___ Extracted data ___

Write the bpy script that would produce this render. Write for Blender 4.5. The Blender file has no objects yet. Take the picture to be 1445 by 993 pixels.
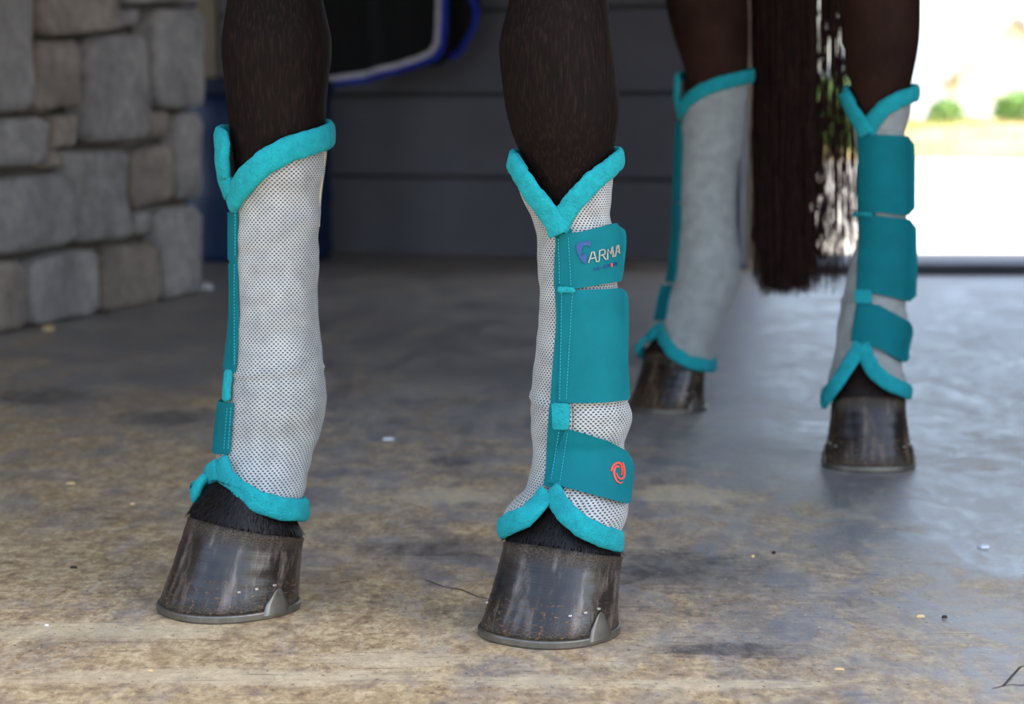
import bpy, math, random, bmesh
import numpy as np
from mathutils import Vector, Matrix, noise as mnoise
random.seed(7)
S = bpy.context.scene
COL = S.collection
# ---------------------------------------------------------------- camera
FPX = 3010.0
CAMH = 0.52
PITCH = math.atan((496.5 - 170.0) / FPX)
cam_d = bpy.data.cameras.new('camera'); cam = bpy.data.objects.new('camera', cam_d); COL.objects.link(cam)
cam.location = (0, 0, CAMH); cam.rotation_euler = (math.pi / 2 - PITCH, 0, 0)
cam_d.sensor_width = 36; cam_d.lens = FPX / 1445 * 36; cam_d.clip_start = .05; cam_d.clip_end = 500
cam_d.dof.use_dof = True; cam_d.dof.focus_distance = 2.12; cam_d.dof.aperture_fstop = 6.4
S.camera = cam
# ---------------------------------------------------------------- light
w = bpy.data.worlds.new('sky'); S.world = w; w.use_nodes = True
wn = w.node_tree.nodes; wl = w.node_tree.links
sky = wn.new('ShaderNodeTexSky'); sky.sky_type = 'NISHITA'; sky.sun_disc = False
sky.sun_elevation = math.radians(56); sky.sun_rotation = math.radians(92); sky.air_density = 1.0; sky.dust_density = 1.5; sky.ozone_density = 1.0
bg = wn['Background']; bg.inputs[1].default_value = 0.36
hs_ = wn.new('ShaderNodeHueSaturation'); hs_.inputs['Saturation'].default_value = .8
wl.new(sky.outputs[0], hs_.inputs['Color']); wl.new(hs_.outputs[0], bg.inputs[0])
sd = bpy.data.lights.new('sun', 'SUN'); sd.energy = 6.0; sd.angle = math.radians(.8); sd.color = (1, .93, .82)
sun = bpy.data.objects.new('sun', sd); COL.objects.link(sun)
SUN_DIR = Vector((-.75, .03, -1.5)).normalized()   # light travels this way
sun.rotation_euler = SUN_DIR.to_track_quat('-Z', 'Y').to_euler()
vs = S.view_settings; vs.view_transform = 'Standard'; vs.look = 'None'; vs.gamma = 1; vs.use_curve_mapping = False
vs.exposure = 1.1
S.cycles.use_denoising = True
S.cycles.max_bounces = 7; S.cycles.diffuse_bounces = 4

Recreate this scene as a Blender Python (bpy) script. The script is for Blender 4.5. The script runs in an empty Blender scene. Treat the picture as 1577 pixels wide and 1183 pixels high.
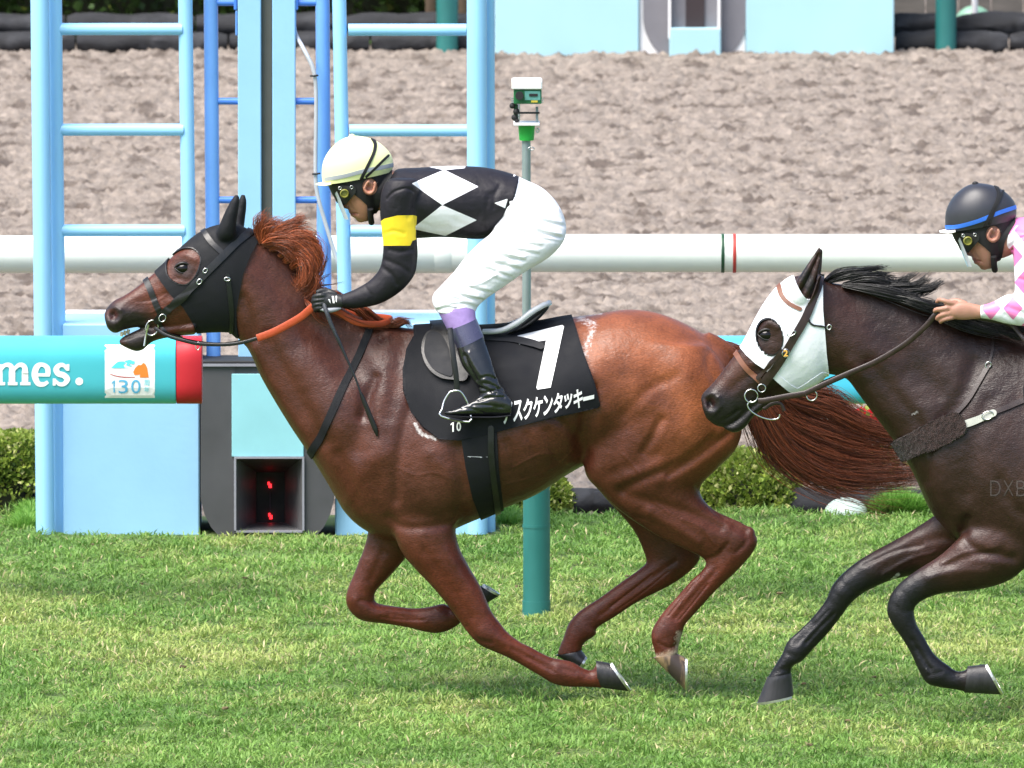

___

Problem statement —
Repeat the material above in full and exactly, apart from the pictures.

Reply to the task —
Write the bpy script that would produce this render. Write for Blender 4.5. The Blender file has no objects yet. Take the picture to be 1445 by 993 pixels.
import bpy, math, random, bmesh
import numpy as np
from mathutils import Vector, Matrix, noise as mnoise
random.seed(7)
S = bpy.context.scene
COL = S.collection
# ---------------------------------------------------------------- camera
FPX = 3010.0
CAMH = 0.52
PITCH = math.atan((496.5 - 170.0) / FPX)
cam_d = bpy.data.cameras.new('camera'); cam = bpy.data.objects.new('camera', cam_d); COL.objects.link(cam)
cam.location = (0, 0, CAMH); cam.rotation_euler = (math.pi / 2 - PITCH, 0, 0)
cam_d.sensor_width = 36; cam_d.lens = FPX / 1445 * 36; cam_d.clip_start = .05; cam_d.clip_end = 500
cam_d.dof.use_dof = True; cam_d.dof.focus_distance = 2.12; cam_d.dof.aperture_fstop = 6.4
S.camera = cam
# ---------------------------------------------------------------- light
w = bpy.data.worlds.new('sky'); S.world = w; w.use_nodes = True
wn = w.node_tree.nodes; wl = w.node_tree.links
sky = wn.new('ShaderNodeTexSky'); sky.sky_type = 'NISHITA'; sky.sun_disc = False
sky.sun_elevation = math.radians(56); sky.sun_rotation = math.radians(92); sky.air_density = 1.0; sky.dust_density = 1.5; sky.ozone_density = 1.0
bg = wn['Background']; bg.inputs[1].default_value = 0.36
hs_ = wn.new('ShaderNodeHueSaturation'); hs_.inputs['Saturation'].default_value = .8
wl.new(sky.outputs[0], hs_.inputs['Color']); wl.new(hs_.outputs[0], bg.inputs[0])
sd = bpy.data.lights.new('sun', 'SUN'); sd.energy = 6.0; sd.angle = math.radians(.8); sd.color = (1, .93, .82)
sun = bpy.data.objects.new('sun', sd); COL.objects.link(sun)
SUN_DIR = Vector((-.75, .03, -1.5)).normalized()   # light travels this way
sun.rotation_euler = SUN_DIR.to_track_quat('-Z', 'Y').to_euler()
vs = S.view_settings; vs.view_transform = 'Standard'; vs.look = 'None'; vs.gamma = 1; vs.use_curve_mapping = False
vs.exposure = 1.1
S.cycles.use_denoising = True
S.cycles.max_bounces = 7; S.cycles.diffuse_bounces = 4

Recreate this scene as a Blender Python (bpy) script. The script is for Blender 4.5. The script runs in an empty Blender scene. Treat the picture as 1577 pixels wide and 1183 pixels high.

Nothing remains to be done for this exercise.